Sorting
Bubble Sort in ARM64
Sorting is the ultimate test of assembly skills: it combines memory access, nested loops, comparisons, and conditional logic. We will implement bubble sort -- a simple O(n^2) algorithm that is easy to implement correctly.
The Algorithm
Bubble sort repeatedly walks through the array, comparing adjacent elements and swapping them if they are out of order. After each pass, the largest unsorted element "bubbles up" to its correct position:
for i = n-1 down to 1: // outer loop: shrink unsorted region
for j = 0 to i-1: // inner loop: walk through unsorted part
if arr[j] > arr[j+1]:
swap arr[j] and arr[j+1]
Why Bubble Sort?
Sorting is like organizing Starfleet officers by rank -- from Ensign to Admiral, everyone has their place, and bubble sort makes sure they get there by swapping neighbors until order is restored.
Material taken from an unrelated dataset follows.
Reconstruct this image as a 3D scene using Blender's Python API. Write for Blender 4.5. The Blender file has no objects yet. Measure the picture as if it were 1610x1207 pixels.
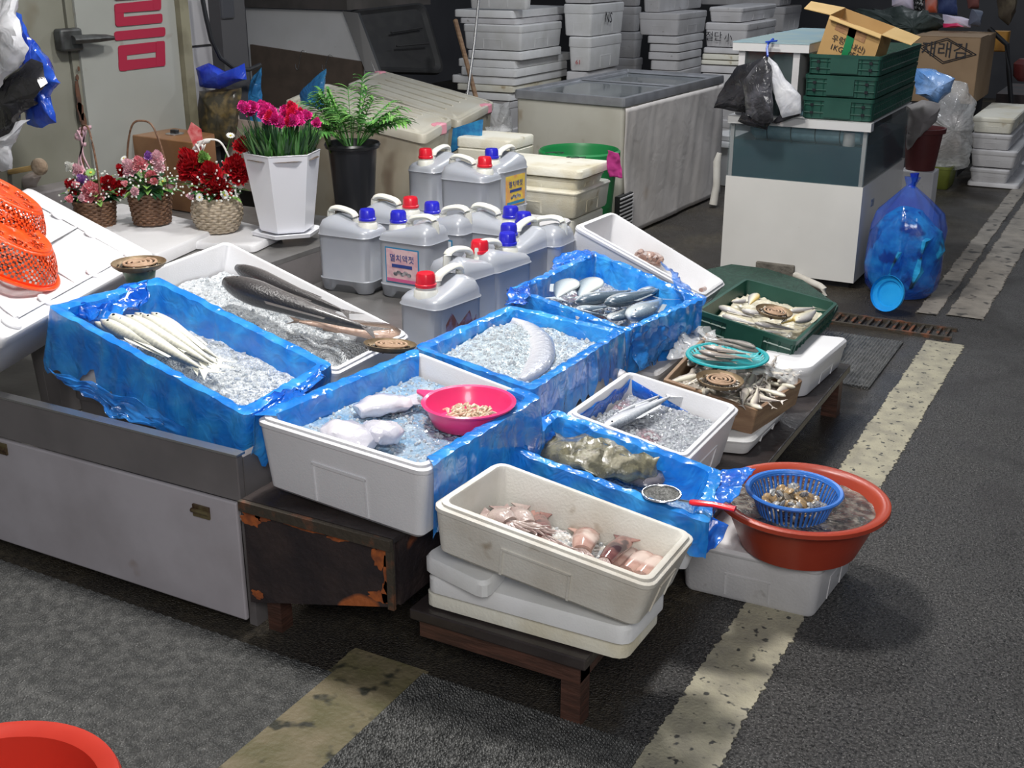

While not efficient for large datasets (O(n^2) comparisons), bubble sort is ideal for learning assembly because:
- It only needs adjacent element comparisons and swaps
- The memory access pattern is simple (sequential)
- The nested loop structure maps cleanly to assembly
- It sorts in-place (no extra memory needed)
Swapping in Assembly
To swap two adjacent values in memory, load both, compare, and store them back in reversed positions:
LDRB W2, [X0] // a = arr[j]
LDRB W3, [X0, #1] // b = arr[j+1]
CMP W2, W3
B.LE no_swap // Already in order, skip
STRB W3, [X0] // arr[j] = b
STRB W2, [X0, #1] // arr[j+1] = a
no_swap:
ADD X0, X0, #1 // Advance to next pair
Nested Loop Structure
The outer loop controls how many passes we make. The inner loop does the actual comparing and swapping. The outer counter starts at n-1 and counts down:
MOV X9, #4 // i = n-1 = 4 (for 5 elements)
outer:
CBZ X9, done // If i == 0, sorting is complete
// ... inner loop (j = 0 to i-1) ...
SUB X9, X9, #1 // i--
B outer
done:
Tip: In the inner loop, reset the array pointer to the beginning on each outer iteration. Use the outer counter to limit how far the inner loop runs.
Your Task
Sort the array [5, 3, 8, 1, 4] using bubble sort, then print each element as a digit followed by a newline: 13458\n.
The array is 5 bytes. After sorting it should be [1, 3, 4, 5, 8].